Please note this quote does not necessarily imply that Morales was part of the plot to kill President Kennedy, or that he even had first hand knowledge of it. What it does imply is that Morales knew people who told him they were involved. But now, through David Talbot's book Brothers and this documentary, the quote has been embellished and expanded in both specificity and quantity. In its current version Walton quotes Morales thusly: "I was in Dallas when we got that mother fucker, and I was in Los Angeles when we got the little bastard." [Emphasis added.] Hmm. From Fonzi's version in 1993 and hearing about one assassination, now Morales is actually in on both of them. With the way things grow in the JFK case -- which is where Morales originated -- what will be next? How about: "I was in Memphis when we got that Black Messiah King!"

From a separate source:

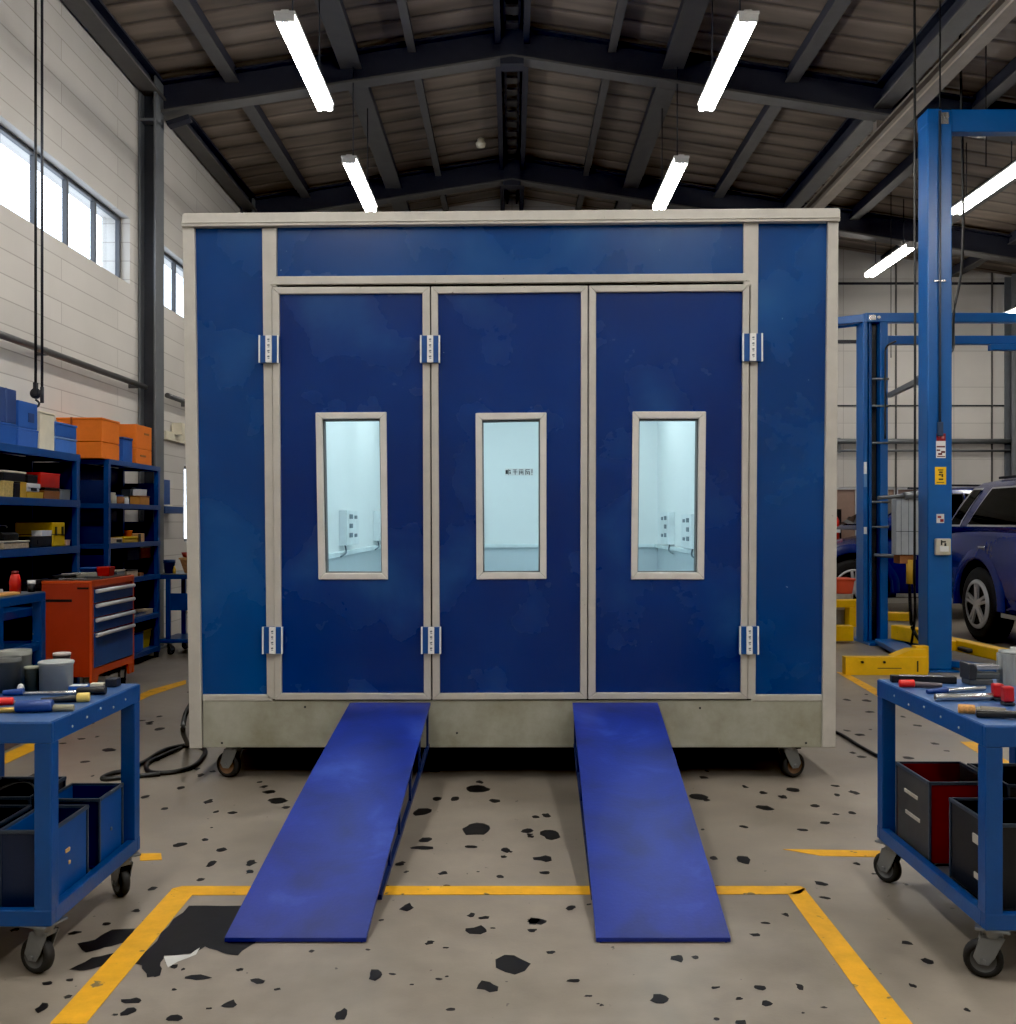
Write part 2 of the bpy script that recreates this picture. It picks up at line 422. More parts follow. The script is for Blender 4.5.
# thin dark cladding joints and girts on the back wall
bm = B()
for z, t in ((5.5, 0.02), (4.5, 0.03), (3.4, 0.012)): box(bm, 4.0, XR, YB-0.02, YB, z-t, z+t)
struct('trim_2', bm, DARKM)
bm = B()
for x in (6.6, 8.25): box(bm, x-0.012, x+0.012, YB-0.022, YB, 1.0, 6.0)
struct('trim_3', bm, BEAM_L)
bm = B(); rod(bm, (1.9, YB-0.1, 2.78), (XR, YB-0.1, 2.78), 0.045); rod(bm, (1.9, YB-0.08, 2.62), (XR, YB-0.08, 2.62), 0.02)
for x in (3, 5.6, 8.6): box(bm, x-0.02, x+0.02, YB-0.1, YB, 2.58, 2.84)
solo('wall_pipe', bm, GREYM, 'grey horizontal pipe pair fixed along the white back wall', 'pipe')

# ---- roof
def roof_mat():
    m = bpy.data.materials.new('ribbed_roof_sheet'); m.use_nodes = True
    nt = m.node_tree; N = nt.nodes; L = nt.links; b = N['Principled BSDF']
    g = N.new('ShaderNodeNewGeometry'); mp = N.new('ShaderNodeMapping'); L.new(g.outputs['Position'], mp.inputs['Vector'])
    mp.inputs['Scale'].default_value = (0.5, 3.2, 0.5)
    nz = N.new('ShaderNodeTexNoise'); nz.inputs['Scale'].default_value = 1.2; nz.inputs['Detail'].default_value = 6; L.new(mp.outputs[0], nz.inputs['Vector'])
    sp = N.new('ShaderNodeSeparateXYZ'); L.new(g.outputs['Position'], sp.inputs[0])
    mu = N.new('ShaderNodeMath'); mu.operation = 'MULTIPLY'; mu.inputs[1].default_value = 2.7; L.new(sp.outputs['Y'], mu.inputs[0])
    fr = N.new('ShaderNodeMath'); fr.operation = 'FRACT'; L.new(mu.outputs[0], fr.inputs[0])
    r = N.new('ShaderNodeValToRGB'); e = r.color_ramp.elements
    e[0].position = 0.0; e[0].color = (0.15, 0.15, 0.15, 1); e[1].position = 0.16; e[1].color = (1, 1, 1, 1)
    k = r.color_ramp.elements.new(0.9); k.color = (0.8, 0.8, 0.8, 1); k = r.color_ramp.elements.new(1.0); k.color = (0.15, 0.15, 0.15, 1)
    L.new(fr.outputs[0], r.inputs['Fac'])
    c = N.new('ShaderNodeValToRGB'); c.color_ramp.elements[0].position = 0.3; c.color_ramp.elements[1].position = 0.7
    c.color_ramp.elements[0].color = lin((92, 82, 72)); c.color_ramp.elements[1].color = lin((148, 134, 120))
    L.new(nz.outputs['Fac'], c.inputs['Fac'])
    mx = N.new('ShaderNodeMixRGB'); mx.blend_type = 'MULTIPLY'; mx.inputs['Fac'].default_value = 0.75
    L.new(c.outputs['Color'], mx.inputs['Color1']); L.new(r.outputs['Color'], mx.inputs['Color2'])
    L.new(mx.outputs[0], b.inputs['Base Color']); b.inputs['Roughness'].default_value = 0.5
    bp = N.new('ShaderNodeBump'); bp.inputs['Strength'].default_value = 0.8; bp.inputs['Distance'].default_value = 0.03
    L.new(r.outputs['Color'], bp.inputs['Height']); L.new(bp.outputs['Normal'], b.inputs['Normal'])
    return m
bm = B()
for a, b_ in ((XL-0.3, 0.0), (0.0, XR+0.3)):
    prism(bm, [V((a, YF-0.2, zroof(a))), V((b_, YF-0.2, zroof(b_))), V((b_, YF-0.2, zroof(b_)+0.12)), V((a, YF-0.2, zroof(a)+0.12))], (0, YB-YF+0.4, 0))
struct('ceiling', bm, roof_mat())
def ibeam(bm, p0, p1, dep, w, tf=0.025, tw=0.02):
    p0, p1 = V(p0), V(p1); u = V((0, 0, 1))
    bar(bm, p0, p1, tw, dep - 0.01, 0)
    bar(bm, p0 + u*(dep/2 - tf/2), p1 + u*(dep/2 - tf/2), w, tf, 0)
    bar(bm, p0 - u*(dep/2 - tf/2), p1 - u*(dep/2 - tf/2), w, tf, 1)
for y in (3.3, 7.3, 11.2, 15.2):
    bm = B(); d = 0.36
    ibeam(bm, (XL+0.02, y, zroof(XL)-0.06-d/2), (0, y, zroof(0)-0.06-d/2), d, 0.2)
    ibeam(bm, (0, y, zroof(0)-0.06-d/2), (XR-0.02, y, zroof(XR)-0.06-d/2), d, 0.2)
    box(bm, -0.13, 0.13, y-0.1, y+0.1, zroof(0)-0.5, zroof(0)-0.1)          # ridge splice plates
    for x in (-2.2, 2.2, -1.12, 1.12, 3.9, 6.2): bar(bm, (x, y, zroof(x)-0.07), (x, y, zroof(x)-0.4), 0.17, 0.015)
    bar(bm, (XL+0.25, y, zroof(XL)-0.5), (XL+0.5, y, zroof(XL)-0.42), 0.12, 0.05)
    struct('roof_beam', bm, [BEAM, BEAM_L])
for x, w, h in ((-3.13,.1,.16), (-1.8,.16,.22), (-1.12,.06,.14), (1.12,.06,.14), (1.8,.16,.22), (3.13,.1,.16), (5.2,.1,.16), (6.4,.12,.18), (7.6,.1,.16)):
    bm = B(); z = zroof(x) - 0.01 - h/2
    bar(bm, (x, YF, z), (x, YB, z), w, h); bar(bm, (x, YF, z-h/2), (x, YB, z-h/2), w*1.5, 0.014, 1)
    struct('roof_purlin_beam', bm, [BEAM, BEAM_L])
bm = B()                                                                   # ridge pair with its slotted strip
for s in (-1, 1): bar(bm, (s*0.16, YF, zroof(0)-0.14), (s*0.16, YB, zroof(0)-0.14), 0.07, 0.2)
for s in (-1, 1): bar(bm, (s*0.08, YF, zroof(0)-0.09), (s*0.08, YB, zroof(0)-0.09), 0.03, 0.06)
y = YF
while y < YB - 0.2:
    box(bm, -0.08, 0.08, y, y+0.17, zroof(0)-0.12, zroof(0)-0.09, 1); y += 0.34
struct('ridge_beam', bm, [BEAM, BEAM_L])
for x, b0 in ((XL+0.13, 0.2), (4.15, 0.26)):
    bm = B(); z = zroof(x) - 0.03 - b0/2 - 0.02
    ibeam(bm, (x, YF, z), (x, YB, z), b0, 0.2)
    struct('eave_beam', bm, [BEAM, BEAM_L])
bm = B(); ibeam(bm, (4.15, YF, 5.72), (4.15, YB, 5.72), 0.16, 0.14)
for y in (3.3, 7.3, 11.3, 15.3): box(bm, 4.1, 4.2, y-0.06, y+0.06, 5.78, 5.98)
struct('crane_rail_beam', bm, [mat('dusty_rail', (112, 104, 96), 0.6, 0.2), mat('dusty_rail_flange', (150, 140, 128), 0.6, 0.2)])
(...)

In addition to the enlargement of the quote, the photo identifications themselves are also weakened. Talbot discovered two photos of Morales, one from 1967, and one from 1969. They do not closely resemble the man alleged to be Morales in the films from the Ambassador. As for the ID's of Campbell and Johannides, O'Sullivan reveals that the LAPD identified the two men as, respectively, Michael Roman and Frank Owens. They were both executives for Bulova watch company. Although both are dead today, Roman's family concurred with the identification, and knew who Owens was. O'Sullivan tries to salvage something from this by saying that Bulova was a recipient of a large amount of Pentagon funding during the sixties. And further that its chairman, Omar Bradley, was a special adviser to Lyndon Johnson for the Vietnam War. He even reaches for the theory that Roman and Campbell may have somehow switched identities. As a fallback, salvage type operation I found this all pretty lame and unsubstantiated.

So overall, the film is a sad and puzzling disappointment. It could and should have been much better. Considering the state of knowledge in the case, and the state of computer technology, it should have been compelling in form and convincing in content. Unfortunately, it is neither.